Thanksgiving In Our Heritage

Giving thanks is a long standing practice in America and Canada. It was preceded by the harvest-home celebration in England. Even that was preceded by the ancient Jewish Feast of Tabernacles.

The first Thanksgiving in America was religious in nature and didn’t involve feasting. December 4, 1619, a group of 38 British settlers at Berkeley Plantation on the James River engaged in a day of giving thanks, prayer, and worship.

Nearly a year later the Plymouth colony settled on these shores. Their first winter in Massachusetts was devastating. Nearly half of their number suffered and died in the harsh weather. The summer of 1621 resulted in bumper crops.

That fall Governor Bradford declared a day of feasting and giving thanks to God for His blessings on the colony. The day lasted three days. About 90 Wampanoag Indians added five deer to the menu of corn, wheat, barley, peas, clams, eel and other fish, leeks and plums. This practice was followed the next several years.

The other New England colonies followed the practice. During the Revolutionary War eight special days of thanksgiving followed significant developments in the war. President George Washington, in 1789, declared November 26, a day of giving thanks to the All Mighty. In 1839, New York became the first northern state to have an official state Thanksgiving. Other Northern states followed immediately. In 1855, Virginia was the first Southern state to have such a day.

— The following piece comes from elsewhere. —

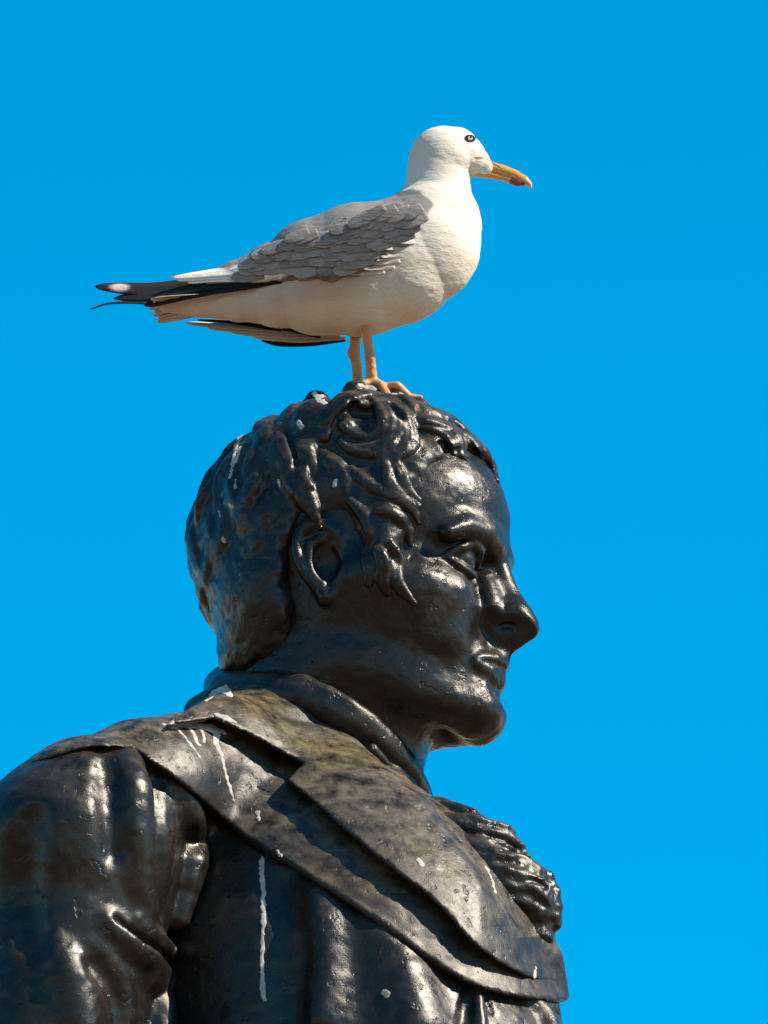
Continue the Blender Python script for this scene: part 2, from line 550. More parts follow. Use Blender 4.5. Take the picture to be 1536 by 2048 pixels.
# lips, chin
FH.chain([(305, 0, -238), (298, 32, -240), (274, 74, -252)], [16, 14, 5], 18, H_)
FH.chain([(297, 0, -273), (286, 38, -270), (268, 70, -257)], [19, 17, 6], 18, H_)
FH.chain([(326, 0, -255), (308, 40, -252), (284, 82, -255)], [4, 4.5, 6], 6, H_, sub=True)
FH.chain([(325, 0, -310), (308, 40, -306)], [13, 8], 22, H_, sub=True)
FH.chain([(298, 62, -165), (283, 88, -210), (262, 104, -268)], [6, 7, 5], 26, H_, sub=True)
FH.chain([(326, 0, -208), (322, 0, -228)], [4, 4], 8, H_, sub=True)
# eye: ball and lids
FH.ell((240, 96, -50), (35, 33, 35), 4, H_)
FH.chain([(226, 140, -54), (252, 128, -34), (274, 106, -22), (281, 84, -26), (270, 60, -50)], [7, 10, 12, 11, 7], 7, H_)
FH.chain([(250, 134, -24), (276, 108, -8), (284, 80, -10)], [4, 5, 4], 8, H_, sub=True)
FH.chain([(230, 138, -58), (254, 124, -74), (270, 98, -82), (266, 66, -68)], [6, 9, 9, 6], 5, H_)
# ear
ear = smooth_line([(26, 202, -52), (22, 210, -25), (-2, 217, -2), (-38, 221, 0), (-60, 221, -28), (-57, 221, -70), (-36, 216, -110), (-8, 206, -142)], 2)
FH.chain(ear, [7, 8, 9, 10, 11, 11, 11, 11, 11, 11, 11, 11, 12, 12, 12][:len(ear)], 18, H_)
FH.chain([(-4, 208, -150), (16, 200, -130), (28, 204, -95)], [16, 12, 11], 12, H_)
FH.chain([(-8, 214, -25), (-34, 218, -40), (-36, 218, -80), (-10, 212, -118)], [8, 10, 10, 8], 12, H_)
FH.ell((0, 214, -80), (24, 16, 32), 12, H_, sub=True)

BH = FH.copy()     # head surface used to lay strokes on
# ---- hair
hair_poly = [(370, 190), (262, 172), (215, 120), (172, 55), (165, -30), (158, -60), (150, -110), (134, -168), (100, -185), (80, -130), (62, -40), (30, 22), (-50, 26),
             (-78, -40), (-84, -120), (-70, -190), (-110, -260), (-420, -260), (-420, 520), (420, 520)]
FA = Field()
FA.ell((-10, 0, 50), (312, 236, 293), 10, H_)
FA.ell((130, 0, 110), (190, 190, 170), 50, H_)
FA.chain([(-95, 72, -110), (-125, 35, -195)], [152, 134], 60, H_)
FA.chain([(112, 184, 10), (112, 184, -70), (104, 172, -165)], [44, 44, 32], 24, H_)
def _hairline(P, f):
    m = f < 60
    if m.all(): return smax(f, poly_sd(P[:, 0], P[:, 2], hair_poly) + 9 * vnoise(P, 34, 17), 45)
    f = f.copy()
    if m.any(): f[m] = smax(f[m], poly_sd(P[m, 0], P[m, 2], hair_poly) + 9 * vnoise(P[m], 34, 17), 45)
    return f
FA.op(_hairline, None, None, H_)
BA = FA.copy()
BU = Field(); BU.op(lambda P, f: np.minimum(BA.ev(P), BH.ev(P)))

def lock3d(F, pts, r, k=7, strands=3, fr=None):
    """a lock of hair: a few strands side by side that meet in the tip"""
    p = smooth_line(pts, 3)
    n = len(p); t = np.linspace(0, 1, n)
    tang = np.gradient(p, axis=0); tang /= np.linalg.norm(tang, axis=1)[:, None] + 1e-9
    nor = p - np.array([0, 0, 40.0]); nor /= np.linalg.norm(nor, axis=1)[:, None] + 1e-9
    side = np.cross(tang, nor); side /= np.linalg.norm(side, axis=1)[:, None] + 1e-9
    prof = (0.55 + 0.45 * np.sin(np.pi * np.minimum(t * 1.1, 1))) * (1 - 0.75 * t ** 3)
    for j in range(strands):
        o = (j - (strands - 1) / 2) * r * 0.72
        q = p + side * (o * prof)[:, None] + nor * (rnd.uniform(-0.1, 0.25) * r)
        F.chain(q, r * 0.56 * prof + 1.5, k=k, fr=fr)

# combed locks over the whole cap, flowing from the crown
crown = np.array([-90.0, 0, 330])
el_c = np.array([-10, 0, 50.0]); el_r = np.array([314, 238, 295.0])
def on_cap(v, lift=1.0):
    v = (v - el_c) / el_r; return el_c + v / np.linalg.norm(v) * el_r * lift
seeds = []
tries = 0
while len(seeds) < 130 and tries < 6000:
    tries += 1
    v = rng.normal(size=3); p = on_cap(el_c + v / np.linalg.norm(v) * 300)
    if -120 < p[0] < 80 and p[2] < 130 and abs(p[1]) > 100: continue
    if p[1] < -70 and rnd.random() < 0.6: continue
    if p[2] < -190 or (p[0] > 165 and p[2] < 190) or (p[0] > 40 and p[2] < 60 and abs(p[1]) > 120) or (-110 < p[0] < 60 and p[2] < 30) or (p[0] > -40 and p[1] > -40): continue
    if any(np.linalg.norm(p - q) < 52 for q in seeds): continue
    seeds.append(p)
for p in seeds:
    dirv = p - crown; dirv[2] *= 1.0
    nor = (p - el_c) / el_r ** 2; nor /= np.linalg.norm(nor)
    dirv = dirv - nor * (dirv @ nor)
    if np.linalg.norm(dirv) < 1e-3: continue
    dirv /= np.linalg.norm(dirv)
    side = np.cross(nor, dirv)
    if p[0] < 40: dirv = dirv * 0.8 + np.array([0.0, 0, -0.5]); dirv /= np.linalg.norm(dirv)
    sw = rnd.uniform(-0.8, 0.8); L = rnd.uniform(100, 170)
    pts = []; q = p.copy(); dd = dirv.copy()
    for s_ in range(5):
        pts.append(on_cap(q, 0.960 + 0.020 * math.sin(s_ / 4 * math.pi)))
        dd = dd + side * sw * 0.35 * (1 if s_ < 2 else -0.6); dd /= np.linalg.norm(dd)
        q = q + dd * L / 4
    lock3d(FA, HEAD1.out(np.array(pts)), rnd.uniform(19, 27), 10, 2)

# big modelled curls, drawn after the photograph
def curl(pts, r, lift=0.0, strands=3, k=3.5, base=None):
    p = smooth_line(pts, 3)
    H = hits(base or BU, p)
    # outward lift keeps the lock proud of the head
    nor = H - np.array([0, 0, 40.0]); nor /= np.linalg.norm(nor, axis=1)[:, None]
    n = len(H); t = np.linspace(0, 1, n)
    rr_in = float(np.max(r)) * 1.2
    lf = lift if np.isscalar(lift) else np.interp(t, np.linspace(0, 1, len(lift)), lift)[:, None]
    H = H + nor * (lf * 0.25 - rr_in * 0.25)
    tang = np.gradient(H, axis=0); tang /= np.linalg.norm(tang, axis=1)[:, None] + 1e-9
    side = np.cross(tang, nor); side /= np.linalg.norm(side, axis=1)[:, None] + 1e-9
    rr = np.interp(t, np.linspace(0, 1, len(np.atleast_1d(r))), np.atleast_1d(r) * 1.5)
    for j in range(strands):
        o = (j - (strands - 1) / 2)
        FA.chain(H + side * (o * rr * (1.5 / strands))[:, None] + nor * (2.0 if j % 2 else 0), rr * (1.4 / (strands + 0.3)) + 0.8, k=k)
    return H

# a swelling of hair under the curls above the temple
FA.chain(hits(BU, [(640, 850), (700, 850), (770, 860)]) + VIEWDIR * -26, [48, 56, 46], 40)
FA.chain(hits(BU, [(800, 830), (850, 850)]) + VIEWDIR * -22, [36, 30], 30)
BU = Field(); BU.op(lambda P, f, A=FA.copy(): np.minimum(A.ev(P), BH.ev(P)))
curl([(645, 880), (652, 838), (684, 806), (724, 793), (762, 806), (780, 842), (774, 880), (746, 898), (712, 898), (686, 880)], [10, 16, 19, 21, 19, 10], 26)
curl([(690, 850), (706, 866), (728, 872), (748, 858)], [9, 12, 8], 14, 2)
curl([(744, 800), (776, 800), (802, 820), (814, 850), (818, 885), (796, 908), (764, 914)], [9, 14, 16, 10], 22)
curl([(776, 796), (806, 800), (826, 812), (834, 832), (826, 852)], [9, 13, 12, 8], 22)
curl([(812, 806), (838, 812), (854, 824), (850, 842)], [9, 13, 9], 18)
curl([(822, 834), (850, 840), (880, 847), (905, 864), (920, 886), (924, 916)], [11, 15, 17, 15, 8], 24, 4)
curl([(835, 852), (862, 858), (888, 870), (905, 892)], [7, 10, 7], 16, 2)
curl([(850, 818), (885, 832), (914, 850), (940, 874), (955, 898)], [12, 15, 14, 8], 14)
curl([(905, 855), (940, 878), (966, 900), (984, 930), (994, 962)], [10, 13, 12, 6], 10)
curl([(600, 880), (612, 910), (600, 945), (618, 975)], [10, 13, 12, 6], 6)
curl([(560, 850), (556, 890), (572, 925), (566, 960)], [10, 13, 12, 6], 4)
curl([(640, 905), (668, 925), (690, 950), (688, 985)], [9, 13, 12, 5], 6)
curl([(770, 918), (776, 945), (788, 975), (812, 998), (838, 1012)], [8, 12, 11, 5], 18)
curl([(788, 920), (802, 950), (814, 978), (838, 1002)], [6, 9, 4], 12, 2)
curl([(700, 936), (730, 962), (765, 982), (798, 996), (826, 1020), (838, 1048)], [6, 10, 11, 9, 4], 18)
curl([(752, 1022), (782, 1026), (806, 1044), (818, 1068), (820, 1092)], [5, 10, 10, 3], 18)
curl([(700, 1000), (730, 1030), (742, 1062), (736, 1092)], [6, 10, 9, 4], 8)
curl([(778, 1088), (792, 1112), (790, 1142), (798, 1172), (814, 1192), (829, 1208)], [6, 9, 10, 9, 7, 3.5], 12, 2)
curl([(754, 1096), (766, 1126), (764, 1158), (776, 1186)], [7, 11, 10, 6], 7, 2)
curl([(728, 1100), (738, 1135), (736, 1170)], [7, 10, 6], 5, 2)
# hollows between the curls
for pts, r in (([(712, 822), (738, 826)], [18, 15]), ([(782, 808), (800, 830)], [12, 13]), ([(884, 888), (898, 915)], [10, 14]), ([(940, 895), (952, 915)], [10, 10])):
    H = hits(FA, pts) + VIEWDIR * -6
    FA.chain(H, r, k=5, sub=True)
# tufts on the skyline
for px, py, r, t0 in ((708, 786, 25, 10), (748, 790, 22, 5), (790, 800, 24, 0), (632, 803, 22, 10), (650, 815, 20, 0), (612, 818, 18, 10), (838, 818, 22, 0), (868, 838, 20, 0), (575, 832, 14, 0), (536, 850, 12, 0)):
    d = t0 * CP - (1130 - py) * SP
    c = at(px, py, d)
    FA.chain([c, c + np.array([14, 0, -18])], [r, r * 0.9], 14)
FA.disp(lambda P: 1.6 * vnoise(P, 26, 3) + 1.2 * vnoise(P, 11, 4))
FH.disp(lambda P: 1.3 * vnoise(P, 34, 1) + 0.7 * vnoise(P, 12, 2))

sculpt('head', FH, (-340, -280, -560), (420, 300, 340), 3.6, M_BRONZE, statue)
sculpt('hair', FA, (-380, -320, -330), (370, 330, 440), 3.7, M_HAIR, statue)

# ---- coat
FC = Field()
T_ = TOR
FC.ell((60, 0, -1000), (440, 430, 470), 10, T_)
FC.chain([(-60, 0, -440), (0, 0, -720)], [165, 320], 100, T_)
FC.chain([at_t(420, 1560, 190), at_t(280, 1590, 310)], [120, 122], 90)
FC.chain([(-120, -200, -580), (-200, -400, -680)], [120, 140], 110, Frame((-80, 0, 0), math.radians(25), False))
FC.chain([(50, 0, -1000), (20, 0, -1750)], [410, 400], 60, T_)
FC.ell((115, 0, -1160), (440, 420, 300), 60, T_)
BC = FC.copy()
FS = Field()
FS.chain([(-250, 515, -768), (-330, 590, -1500), (-150, 600, -1900)], [195, 158, 110], 20, T_)
FS.chain([at_t(290, 1600, 330), at_t(165, 1650, 400), at_t(118, 1690, 425)], [110, 157, 160], 60)
BS = FS.copy()
BCS = Field()
BCS.op(lambda P, f: smin(BC.ev(P, 90), BS.ev(P, 90), 60))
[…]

Encouraged by the persistent Sarah Josepha Hale, President Abraham Lincoln proclaimed the last Thursday in November 1863, “a day of thanksgiving and praise to the beneficent Father.” For the next 75 years each president proclaimed the last Thursday of November as Thanksgiving.

In 1941 Congress formerly established the fourth Thursday of November as the official national Thanksgiving Day.

Now what?
Thanks are expressed by someone, to someone, about something. Let’s each be one to express thanks. There is much for which to be thankful.

Some schools teach the Pilgrims gave thanks to the Native Americans for their help. Not so. It was to All Mighty God. When you pause to give thanks be more mindful of the One to whom you are speaking than of the thing about which we are giving thanks.

Do yourself a favor. Make a list of things for which you are thankful. Even those among us who have significant difficulties there are many things for which to express thanks.

Captain Kangaroo taught generations the two magic words of please and thank you. A lot of folks have forgotten them. Rarely are they heard. Not only are they rarely heard by people but by the God of all blessings. Make giving thanks a life style. As you do you will become increasingly aware of the many things for which you have cause to be thankful. This is a matchless way of training yourself to be a more positive person.

Don’t forget to give thanks to the God of every good and perfect gift. He inhabits the praise of His people. Make your life His habitat.